When Daisy’s mother Helen Dingleberry (Lisa Muller-Jones) talks about cooking and eating their young child Daisy, she’s only speaking figuratively. Only deities and animals eat their young, for God’s sake! On the other hand, after a childhood defined by being fed Nyquil, living speechless under the laundry, and being encouraged to dive into the paths of oncoming buses, it’s safe to say that Daisy has been consumed by family life.
Parenthood is no happy hour in Baby with the Bathwater (directed by Joan Sand for Mad Horse), that’s for sure. First of all, which baby nouns of endearment are appropriate? (Baked potatoes are definitely out with Helen, but kumquats are OK.) Secondly, could someone please poke that narcoleptic kid with a stick and get it on its feet? Coping mechanisms are in order: Helen plays catatonic on the floor, while for Daisy’s father John (Craig Bowden), the cocktail of choice consists of slurping Smirnoff and Nyquil from their bottles.
Thank God Nanny (Christine Louise Marshall) comes along with her big furry bag of tricks. Coiffed, brassy, and rabid, she makes the baby faint, encourages Helen to write novels, and forces quickies on John on the sly. Then who should show up but Cynthia (Nancy Brown), a young urchin who was doing OK with the motherhood thing before a regrettable accident involving her hungry German shepherd, and would like to give it another go with the Dingleberrys’ child? As Hillary used to say, it does take a village. And as for Daisy — well, among many other things, because of the new parents’ squeamishness about the private space of genitalia, Daisy is a tough antecedent for gender-based pronouns until the second act.

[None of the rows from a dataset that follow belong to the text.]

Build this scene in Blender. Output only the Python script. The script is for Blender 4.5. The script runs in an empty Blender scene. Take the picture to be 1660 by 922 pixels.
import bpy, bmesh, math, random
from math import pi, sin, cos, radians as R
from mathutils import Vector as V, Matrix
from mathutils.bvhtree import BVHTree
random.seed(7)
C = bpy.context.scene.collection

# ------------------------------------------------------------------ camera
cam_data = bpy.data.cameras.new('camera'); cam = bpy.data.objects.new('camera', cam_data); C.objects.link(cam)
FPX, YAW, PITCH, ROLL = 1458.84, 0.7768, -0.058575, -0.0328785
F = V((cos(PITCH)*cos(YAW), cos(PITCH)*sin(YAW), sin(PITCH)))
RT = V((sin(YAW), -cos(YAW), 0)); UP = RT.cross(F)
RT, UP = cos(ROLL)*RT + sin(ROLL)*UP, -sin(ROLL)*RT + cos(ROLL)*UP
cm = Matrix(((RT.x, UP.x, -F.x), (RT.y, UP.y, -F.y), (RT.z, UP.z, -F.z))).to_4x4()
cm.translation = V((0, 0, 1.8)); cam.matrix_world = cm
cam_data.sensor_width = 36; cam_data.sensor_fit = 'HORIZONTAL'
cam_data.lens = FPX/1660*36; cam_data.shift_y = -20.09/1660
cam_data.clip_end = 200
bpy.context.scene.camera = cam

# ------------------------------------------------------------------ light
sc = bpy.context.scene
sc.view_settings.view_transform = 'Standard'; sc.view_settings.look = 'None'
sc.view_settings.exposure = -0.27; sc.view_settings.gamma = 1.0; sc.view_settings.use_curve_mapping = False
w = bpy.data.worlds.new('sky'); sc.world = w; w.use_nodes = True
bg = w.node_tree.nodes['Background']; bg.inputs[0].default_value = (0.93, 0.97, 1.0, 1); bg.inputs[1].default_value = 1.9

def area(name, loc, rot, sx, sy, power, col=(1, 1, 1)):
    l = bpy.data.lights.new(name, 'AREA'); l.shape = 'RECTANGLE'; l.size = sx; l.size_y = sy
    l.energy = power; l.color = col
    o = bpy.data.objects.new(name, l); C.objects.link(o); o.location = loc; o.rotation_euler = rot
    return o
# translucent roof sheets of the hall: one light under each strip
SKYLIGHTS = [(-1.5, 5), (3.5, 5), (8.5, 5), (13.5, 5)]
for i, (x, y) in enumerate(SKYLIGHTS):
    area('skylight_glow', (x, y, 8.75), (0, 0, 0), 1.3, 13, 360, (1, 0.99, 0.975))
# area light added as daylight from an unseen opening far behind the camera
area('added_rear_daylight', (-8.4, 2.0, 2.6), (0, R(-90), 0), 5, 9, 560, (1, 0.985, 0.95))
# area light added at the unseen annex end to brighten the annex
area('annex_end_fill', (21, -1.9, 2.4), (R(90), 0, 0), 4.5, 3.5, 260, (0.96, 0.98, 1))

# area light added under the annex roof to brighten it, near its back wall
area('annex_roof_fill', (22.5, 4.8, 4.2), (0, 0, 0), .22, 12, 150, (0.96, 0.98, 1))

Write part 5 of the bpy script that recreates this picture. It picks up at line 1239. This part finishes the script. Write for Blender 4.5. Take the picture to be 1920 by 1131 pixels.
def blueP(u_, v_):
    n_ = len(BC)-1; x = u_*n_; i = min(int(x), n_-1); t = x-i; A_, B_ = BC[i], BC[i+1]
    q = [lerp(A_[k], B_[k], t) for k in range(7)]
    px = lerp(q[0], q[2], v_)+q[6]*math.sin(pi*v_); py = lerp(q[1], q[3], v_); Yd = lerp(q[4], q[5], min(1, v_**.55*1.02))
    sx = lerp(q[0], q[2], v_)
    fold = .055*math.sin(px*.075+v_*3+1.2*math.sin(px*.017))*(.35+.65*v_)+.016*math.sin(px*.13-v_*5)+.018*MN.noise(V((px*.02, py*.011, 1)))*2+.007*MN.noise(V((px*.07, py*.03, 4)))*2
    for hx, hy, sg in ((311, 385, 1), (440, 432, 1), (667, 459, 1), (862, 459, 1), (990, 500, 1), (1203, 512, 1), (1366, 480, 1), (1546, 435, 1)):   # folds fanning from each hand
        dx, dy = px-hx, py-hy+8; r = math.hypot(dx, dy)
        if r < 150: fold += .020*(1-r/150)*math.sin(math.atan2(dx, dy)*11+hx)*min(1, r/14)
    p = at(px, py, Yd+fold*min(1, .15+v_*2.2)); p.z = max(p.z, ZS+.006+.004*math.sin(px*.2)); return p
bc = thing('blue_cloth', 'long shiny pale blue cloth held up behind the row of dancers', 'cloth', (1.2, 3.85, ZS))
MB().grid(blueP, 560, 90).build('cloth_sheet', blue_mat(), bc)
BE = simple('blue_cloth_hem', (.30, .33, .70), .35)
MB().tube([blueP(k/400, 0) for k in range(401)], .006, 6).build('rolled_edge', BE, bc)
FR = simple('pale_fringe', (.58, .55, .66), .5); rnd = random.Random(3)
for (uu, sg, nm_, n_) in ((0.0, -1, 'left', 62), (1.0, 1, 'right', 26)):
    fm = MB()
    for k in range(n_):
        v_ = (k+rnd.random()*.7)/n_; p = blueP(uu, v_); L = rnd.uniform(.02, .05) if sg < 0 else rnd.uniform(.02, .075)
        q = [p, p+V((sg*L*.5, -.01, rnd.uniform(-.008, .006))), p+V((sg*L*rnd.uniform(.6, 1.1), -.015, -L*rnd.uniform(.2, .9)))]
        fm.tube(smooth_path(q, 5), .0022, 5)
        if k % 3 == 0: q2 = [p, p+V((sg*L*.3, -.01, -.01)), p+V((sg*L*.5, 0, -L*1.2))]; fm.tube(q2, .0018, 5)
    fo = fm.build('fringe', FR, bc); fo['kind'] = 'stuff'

Neurotic, yes, and the stage is set for it with brutal whimsicality, the bright nursery imagery gone terribly ominous: From the ceiling, stuffed frogs hang upside-down and bears are suspended by fishhooks through their heads; absurdly oversized alphabet blocks tower over the set. It’s Mother Goose by way of David Lynch.
As you might imagine, Christopher Durang’s script — dark-comic, absurdist, jarring — calls for some serious excess in the way of characterization, and Sand’s direction elicits appropriately hyperbolic performances. Marshall, first as Nanny and later as Daisy’s principal, is jaw-droppingly outrageous, a vacillating Antichrist of coos, barks, and ugly libido; and in Brown’s Cynthia, an edgy high-pitched tone and too much white-of-the-eyes combine in a nervy innocence. As Helen, Muller-Jones is positively terrifying in her emotional swerves and crackups. Her wide mouth is capable of expressing, by turns, lavish malevolence and volatile helplessness, while Bowden, as John, alternately bumbles and rages with slightly more sympathetic pathos. And everyone is illuminated with the dazzles of insanity — too-bright eyes, glossy proclamations, gestures and deranged about-faces glaring enough to make you blink.